It is one of those many questions consumers spend nights contemplating the answer to. The time frame within which making a payment or applying for a new line of credit is reflect on your credit report has been something of an enigma for most people. There are tons of extremely definite but equally inaccurate data floating about on the web which further confuses people and tends to push them in the wrong direction.

Most of these people who are worried about their credit report are either trying to spruce it up and improve their credit rating in general or are looking to apply for something big like a car loan or a mortgage. To be absolutely honest about it, there is no one definite answer to the question “How often does my credit report change?” It could change in a matter of seconds or it could take days depending on a number of factors.

How often can your credit report change?

When you are applying for a new line of credit, the lender usually runs what is known as a hard enquiry against your credit report.

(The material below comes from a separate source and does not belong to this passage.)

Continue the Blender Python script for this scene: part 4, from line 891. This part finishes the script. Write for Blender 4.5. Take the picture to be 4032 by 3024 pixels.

These hard enquiries usually show up when another lender checks your credit report.

Let’s assume that you have gone out shopping for a car loan and you have a couple of lenders you want to look into. You visit the first lender and you sit down with him, discuss the terms of the loan and he pulls your credit report to check your payment history thereby generating a hard enquiry (which is known to lower your score although after FICO 8 this has been changed). You visit the other lender within an hour and when he pulls your report, it would show something different from what you had seen an hour ago.

How often is your credit report updated?

Everything entirely depends on how often the records maintained by the credit reporting agencies like Equifax and TransUnion containing your credit information is updated with changes. Depending on your activities and the reporting cycle of lenders, your credit report could change on a daily basis.

To be precise, the credit reporting agencies do not actually maintain a file on you, rather, when you or a lender requests a copy of your credit report, the agency rummages through their database and compiles a report out of the information that is available with them. In short, your report is nothing more than the data the CRAs have available with them and you actually do not have a credit report in corporeal form till you have requested a copy of it.

The changes and inquiries do not always show up instantaneously on your report. Lenders do supply the CRAs with regular updates but each have their own varying reporting cycles. For example, credit card companies usually make reports to the CRAs towards the end of a consumer’s billing cycle.

The changes to your credit report is caused by information being added to it as well as subtracted from it. Inactive accounts in good standing as well as key derogatory items are dropped from your credit report within 7 years from the last day of account activity. Larger items like Chapter 7 bankruptcy stay on your credit report for a longer period of time though.

It’s a good idea to keep checking your credit report on a quarterly basis and see if there are any discrepancies which need to be disputed. This is important simply because statistics say that almost 79 percent of consumers have some kind of error on their credit report which might negatively affect their score. Once you have disputed an item, check your report again after 30 days and see if the changes show up.